Instructions for the task – Leave out the pictures and set down exactly the lines from the start of the listing through the one with "from mathutils.geometry import", both included.

## begin Data section

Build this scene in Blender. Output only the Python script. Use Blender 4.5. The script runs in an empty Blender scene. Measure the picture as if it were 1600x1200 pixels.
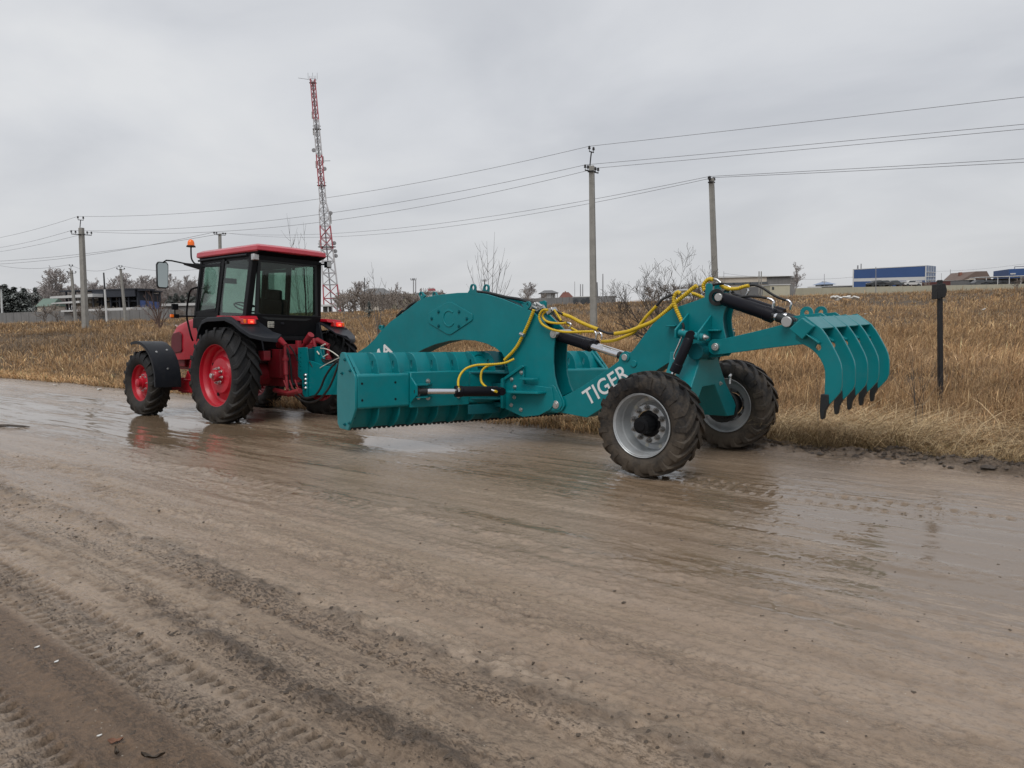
import bpy, bmesh, math, random
import numpy as np
from math import sin, cos, pi, radians, sqrt, atan2
from mathutils import Vector, Matrix
from mathutils.geometry import tessellate_polygon

random.seed(7)
scn = bpy.context.scene
col = scn.collection

# ------------------------------------------------------------------ surveyed viewpoint
# World frame: X along the dirt road (direction of travel), Y towards the near side, Z up.
CAMP = np.array([-3.68152, 7.43190, 1.57646])
SW, CW = -0.7691245, 0.6390989
PIT, ROL, FOC = 0.0889891, 0.0231639, 1202.80
KT, TY0, TYC = 0.0522631, 1.0325, 0.077
TX0 = 7.53

def w2l(d):
    return np.array([d[0]*SW+d[1]*CW, -d[0]*CW+d[1]*SW, d[2]])

def ray(u, v):
    X = (u-800)/FOC; U = (600-v)/FOC
    x = X*cos(ROL)+U*sin(ROL); uu = -X*sin(ROL)+U*cos(ROL)
    return np.array([x, cos(PIT)+uu*sin(PIT), -sin(PIT)+uu*cos(PIT)])

def V(u, v, Y=None, X=None, Z=None):
    d = w2l(ray(u, v))
    if Y is not None: t = (Y-CAMP[1])/d[1]
    elif X is not None: t = (X-CAMP[0])/d[0]
    else: t = (Z-CAMP[2])/d[2]
    return Vector(CAMP+d*t)

def VP(u, v, P0, n):
    d = w2l(ray(u, v))
    t = float(np.dot(np.array(P0)-CAMP, n)/np.dot(d, n))
    return Vector(CAMP+d*t)

def T(u, v, Y=None, X=None):
    d = w2l(ray(u, v)); k = 1+KT*KT
    z = CAMP[2]+KT*TY0
    C = np.array([CAMP[0], (CAMP[1]+KT*z)/k, (z-KT*CAMP[1])/k])
    d = np.array([d[0], (d[1]+KT*d[2])/k, (d[2]-KT*d[1])/k])
    t = (Y-C[1])/d[1] if Y is not None else (X-C[0])/d[0]
    return Vector(C+d*t)

def B(u, v, D):
    """point on the sight line at distance D in front of the viewpoint"""
    d = ray(u, v); return Vector(CAMP+w2l(d*(D/d[1])))

R_AX = Vector((SW, -CW, 0)); F_AX = Vector((CW, SW, 0))
FACE = atan2(-SW, -CW)          # heading that looks back to the viewpoint

# ------------------------------------------------------------------ tagging
def tag(o, label=None, cat=None, group=None, kind=None):
    if label: o['label'] = label
    if cat: o['category'] = cat
    if group: o['group'] = group
    if kind: o['kind'] = kind
    return o

def empty(name, loc=(0, 0, 0), rot=(0, 0, 0), label=None, cat=None, group=None):
    o = bpy.data.objects.new(name, None); col.objects.link(o)
    o.empty_display_size = .2
    o.location = loc; o.rotation_euler = rot
    return tag(o, label, cat, group)

def copy_tree(o, parent=None):
    c = o.copy(); col.objects.link(c)
    if parent is not None: c.parent = parent
    for ch in list(o.children): copy_tree(ch, c)
    return c

# ------------------------------------------------------------------ mesh builder
class MB:
    def __init__(self, org=(0, 0, 0), mtx=None):
        self.v = []; self.f = []; self.org = Vector(org); self.mtx = mtx; self.marks = []
    def add(self, vs, fs):
        b = len(self.v); self.v += [Vector(p) for p in vs]
        self.f += [tuple(i+b for i in f) for f in fs]
    def box(self, c, s, rot=None):
        x, y, z = s[0]/2, s[1]/2, s[2]/2
        vs = [Vector(p) for p in [(-x,-y,-z),(x,-y,-z),(x,y,-z),(-x,y,-z),(-x,-y,z),(x,-y,z),(x,y,z),(-x,y,z)]]
        if rot is not None: vs = [rot @ p for p in vs]
        c = Vector(c)
        self.add([p+c for p in vs], [(0,3,2,1),(4,5,6,7),(0,1,5,4),(1,2,6,5),(2,3,7,6),(3,0,4,7)])
    def hexa(self, a, b):
        """solid between two quads a, b (4 points each, same winding)"""
        self.add(list(a)+list(b), [(3,2,1,0),(4,5,6,7),(0,1,5,4),(1,2,6,5),(2,3,7,6),(3,0,4,7)])
    def prism(self, poly, lo, hi, fn=None, holes=()):
        """poly: 2-D points; fn(a,b,t)->3-D, default extrudes along Y (a=X, b=Z)"""
        fn = fn or (lambda a, b, t: (a, t, b))
        loops = [list(poly)]+[list(h) for h in holes]
        n = sum(len(l) for l in loops)
        flat = [p for l in loops for p in l]
        vs = [fn(p[0], p[1], lo) for p in flat]+[fn(p[0], p[1], hi) for p in flat]
        if holes:
            tris = tessellate_polygon([[Vector((p[0], p[1], 0)) for p in l] for l in loops])
            fs = [tuple(t) for t in tris]+[tuple(i+n for i in reversed(t)) for t in tris]
        else:
            fs = [tuple(range(n)), tuple(range(2*n-1, n-1, -1))]
        b = 0
        for l in loops:
            m = len(l)
            for i in range(m):
                j = (i+1) % m
                fs.append((b+i, b+j, n+b+j, n+b+i))
            b += m
        self.add(vs, fs)
    def tube(self, path, r, n=8, caps=True):
        path = [Vector(p) for p in path]; m = len(path)
        rs = r if hasattr(r, '__len__') else [r]*m
        t0 = (path[1]-path[0]).normalized()
        up = Vector((0, 0, 1)) if abs(t0.z) < .9 else Vector((1, 0, 0))
        a = t0.cross(up).normalized()
        vs = []; fs = []
        for i, p in enumerate(path):
            if i == 0: t = path[1]-path[0]
            elif i == m-1: t = path[-1]-path[-2]
            else: t = path[i+1]-path[i-1]
            if t.length < 1e-9: t = t0.copy()
            t.normalize()
            a = (a-t*a.dot(t))
            if a.length < 1e-6: a = t.orthogonal()
            a.normalize(); b = t.cross(a)
            for k in range(n):
                an = 2*pi*k/n
                vs.append(p+(a*cos(an)+b*sin(an))*rs[i])
        for i in range(m-1):
            for k in range(n):
                k2 = (k+1) % n
                fs.append((i*n+k, i*n+k2, (i+1)*n+k2, (i+1)*n+k))
        if caps:
            fs.append(tuple(range(n-1, -1, -1))); fs.append(tuple(range((m-1)*n, m*n)))
        self.add(vs, fs)
    def cyl(self, p0, p1, r0, r1=None, n=20):
        self.tube([p0, p1], [r0, r0 if r1 is None else r1], n)
    def lathe(self, prof, c, ax=(0, 1, 0), n=48, closed=False):
        """prof: list of (radius, offset along ax)"""
        ax = Vector(ax).normalized(); a = ax.orthogonal().normalized(); b = ax.cross(a); c = Vector(c)
        m = len(prof); vs = []; fs = []
        for r, t in prof:
            for k in range(n):
                an = 2*pi*k/n
                vs.append(c+ax*t+(a*cos(an)+b*sin(an))*r)
        for i in range(m if closed else m-1):
            i2 = (i+1) % m
            for k in range(n):
                k2 = (k+1) % n
                fs.append((i*n+k, i*n+k2, i2*n+k2, i2*n+k))
        self.add(vs, fs)
    def mark(self):
        self.marks.append((len(self.v), len(self.f)))
    def build_each(self, name, mat, parent=None, **kw):
        mk = self.marks+[(len(self.v), len(self.f))]; out = []
        for (a, fa), (b, fb) in zip(mk[:-1], mk[1:]):
            q = MB(self.org, self.mtx); q.v = self.v[a:b]; q.f = [tuple(i-a for i in f) for f in self.f[fa:fb]]
            out.append(q.build(name, mat, parent, **kw))
        return out
    def bolt(self, p, d, r=.018, h=.02):
        self.mark()
        p = Vector(p); d = Vector(d).normalized()
        self.cyl(p, p+d*h*.3, r*1.45, n=14); self.cyl(p+d*h*.3, p+d*h, r, n=6)
        self.cyl(p+d*h, p+d*h*1.5, r*.55, n=8)
    def build(self, name, mat, parent=None, label=None, bevel=0, smooth=35, normals=True):
        me = bpy.data.meshes.new(name)
        vs = self.v
        if self.mtx is not None: vs = [self.mtx @ p for p in vs]
        me.from_pydata([tuple(p-self.org) for p in vs], [], self.f)
        if normals:
            bm = bmesh.new(); bm.from_mesh(me)
            bmesh.ops.recalc_face_normals(bm, faces=bm.faces)
            bm.to_mesh(me); bm.free()
        me.polygons.foreach_set('use_smooth', [True]*len(me.polygons))
        me.set_sharp_from_angle(angle=radians(smooth))
        me.materials.append(mat); me.update()
        o = bpy.data.objects.new(name, me); col.objects.link(o)
        if parent is not None: o.parent = parent
        if bevel:
            m = o.modifiers.new('bevel', 'BEVEL'); m.width = bevel; m.segments = 2
            m.limit_method = 'ANGLE'; m.angle_limit = radians(40); m.harden_normals = False
        if label: o['label'] = label
        return o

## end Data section

Reply to the exercise –
Build this scene in Blender. Output only the Python script. Use Blender 4.5. The script runs in an empty Blender scene. Measure the picture as if it were 1600x1200 pixels.
import bpy, bmesh, math, random
import numpy as np
from math import sin, cos, pi, radians, sqrt, atan2
from mathutils import Vector, Matrix
from mathutils.geometry import tessellate_polygon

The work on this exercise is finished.